We have elements of the conservative media trying to bring back "dole bludger" as a term of abuse to denigrate people who are receiving unemployment support.
And we have social policy experts calling on the Albanese government to listen to the cries of the already-unemployed who are struggling to survive on below-poverty payments while also living in severe housing stress.
And we want to deliberately increase unemployment in this situation?
How will the extra unemployed people be able to rent a place to live in if they don't have an income?
Well, believe it or not, but the RBA's model also suggests that by lifting interest rates it will bring rents down over time because it will dampen aggregate demand, making renting more affordable.

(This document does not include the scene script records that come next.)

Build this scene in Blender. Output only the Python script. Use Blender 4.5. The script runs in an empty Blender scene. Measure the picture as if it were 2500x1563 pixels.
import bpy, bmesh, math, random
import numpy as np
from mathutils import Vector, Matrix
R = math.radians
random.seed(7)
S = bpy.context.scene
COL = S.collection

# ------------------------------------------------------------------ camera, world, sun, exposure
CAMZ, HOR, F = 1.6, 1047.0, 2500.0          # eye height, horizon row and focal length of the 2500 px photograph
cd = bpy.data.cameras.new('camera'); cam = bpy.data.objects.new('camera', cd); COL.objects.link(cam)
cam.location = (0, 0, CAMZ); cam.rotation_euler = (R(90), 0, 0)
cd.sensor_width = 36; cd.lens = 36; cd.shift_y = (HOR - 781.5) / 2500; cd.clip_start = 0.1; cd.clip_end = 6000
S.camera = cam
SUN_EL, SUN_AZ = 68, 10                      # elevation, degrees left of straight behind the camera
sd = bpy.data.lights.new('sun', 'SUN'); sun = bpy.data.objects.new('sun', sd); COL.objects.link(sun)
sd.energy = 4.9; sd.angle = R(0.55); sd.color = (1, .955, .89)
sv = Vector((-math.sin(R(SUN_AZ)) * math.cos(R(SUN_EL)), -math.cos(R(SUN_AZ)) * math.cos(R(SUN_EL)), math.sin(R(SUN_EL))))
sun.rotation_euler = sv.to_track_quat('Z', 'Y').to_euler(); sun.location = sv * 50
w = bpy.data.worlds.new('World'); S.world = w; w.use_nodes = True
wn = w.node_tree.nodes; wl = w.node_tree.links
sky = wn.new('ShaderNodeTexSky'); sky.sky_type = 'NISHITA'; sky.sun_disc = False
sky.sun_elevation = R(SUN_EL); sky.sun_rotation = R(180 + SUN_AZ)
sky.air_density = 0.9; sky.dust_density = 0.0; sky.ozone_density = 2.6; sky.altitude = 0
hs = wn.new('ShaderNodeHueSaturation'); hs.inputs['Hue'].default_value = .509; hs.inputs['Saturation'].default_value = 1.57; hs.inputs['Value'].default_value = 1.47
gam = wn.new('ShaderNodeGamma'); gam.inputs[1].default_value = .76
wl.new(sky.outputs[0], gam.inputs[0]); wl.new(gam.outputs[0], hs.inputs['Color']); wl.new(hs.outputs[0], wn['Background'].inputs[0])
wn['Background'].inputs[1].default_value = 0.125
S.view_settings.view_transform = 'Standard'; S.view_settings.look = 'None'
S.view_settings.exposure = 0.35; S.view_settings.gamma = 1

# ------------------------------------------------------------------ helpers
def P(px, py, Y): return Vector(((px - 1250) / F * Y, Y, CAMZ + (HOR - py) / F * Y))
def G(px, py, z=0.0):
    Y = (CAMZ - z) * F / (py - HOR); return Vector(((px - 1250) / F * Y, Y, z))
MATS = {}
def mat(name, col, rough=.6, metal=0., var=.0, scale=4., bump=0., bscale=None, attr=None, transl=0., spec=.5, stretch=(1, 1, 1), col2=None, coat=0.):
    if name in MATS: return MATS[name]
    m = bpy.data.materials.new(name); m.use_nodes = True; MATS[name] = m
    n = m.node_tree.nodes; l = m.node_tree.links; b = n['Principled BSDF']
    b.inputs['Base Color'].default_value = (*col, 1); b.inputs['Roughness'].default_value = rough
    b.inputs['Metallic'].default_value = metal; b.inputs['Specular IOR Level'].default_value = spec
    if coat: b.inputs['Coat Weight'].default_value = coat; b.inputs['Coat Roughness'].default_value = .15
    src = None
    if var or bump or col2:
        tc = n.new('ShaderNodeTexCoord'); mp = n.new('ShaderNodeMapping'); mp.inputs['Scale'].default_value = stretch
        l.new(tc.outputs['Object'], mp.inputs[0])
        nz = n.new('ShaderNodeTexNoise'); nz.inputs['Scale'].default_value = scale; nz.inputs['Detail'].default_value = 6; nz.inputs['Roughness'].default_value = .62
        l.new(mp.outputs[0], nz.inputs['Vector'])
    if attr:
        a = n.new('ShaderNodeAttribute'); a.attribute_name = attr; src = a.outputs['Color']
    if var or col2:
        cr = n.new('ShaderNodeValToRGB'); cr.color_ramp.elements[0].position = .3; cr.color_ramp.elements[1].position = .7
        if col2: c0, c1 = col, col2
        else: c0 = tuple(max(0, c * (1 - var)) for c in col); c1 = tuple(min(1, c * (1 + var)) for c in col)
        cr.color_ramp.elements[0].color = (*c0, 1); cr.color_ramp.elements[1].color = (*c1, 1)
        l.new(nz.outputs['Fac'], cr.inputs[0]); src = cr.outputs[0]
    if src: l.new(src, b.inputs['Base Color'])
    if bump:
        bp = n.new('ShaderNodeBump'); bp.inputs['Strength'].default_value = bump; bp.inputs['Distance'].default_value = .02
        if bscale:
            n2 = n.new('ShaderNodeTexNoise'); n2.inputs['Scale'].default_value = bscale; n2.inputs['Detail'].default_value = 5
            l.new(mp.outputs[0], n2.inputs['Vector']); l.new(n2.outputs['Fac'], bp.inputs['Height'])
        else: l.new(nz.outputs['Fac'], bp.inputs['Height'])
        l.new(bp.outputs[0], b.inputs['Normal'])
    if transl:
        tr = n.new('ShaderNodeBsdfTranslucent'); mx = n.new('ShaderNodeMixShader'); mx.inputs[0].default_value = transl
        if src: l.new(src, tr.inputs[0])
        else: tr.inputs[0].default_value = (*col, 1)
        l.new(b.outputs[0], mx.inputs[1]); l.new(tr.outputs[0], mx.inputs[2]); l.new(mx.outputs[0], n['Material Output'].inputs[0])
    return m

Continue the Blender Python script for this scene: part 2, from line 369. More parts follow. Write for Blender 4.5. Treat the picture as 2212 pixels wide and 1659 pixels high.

That is, as more people become jobless (which reduces incomes) and as rents increase in the short-term (because interest costs increase as rates go up), it will make it physically impossible for more people to "demand" housing, so demand for housing will fall (among other things), reducing upward pressure on rents over time.
But where will those extra people end up in the meantime, who still need housing but who won't be able to afford it now?
That deserves its own article.
For today's purposes, let's just say it would be a sign of progress if more economists (especially at the RBA) spoke as frankly as Mr Tulip.
That way, mainstream Australia would have a better understanding of the logic driving our major policy decisions.
Would you be willing to become unemployed right now, for the good of the country?
Would you take one for the team if unemployment benefits were at least lifted to poverty levels? Or would they still be too low for you?
Let's drop the euphemisms and talk about it.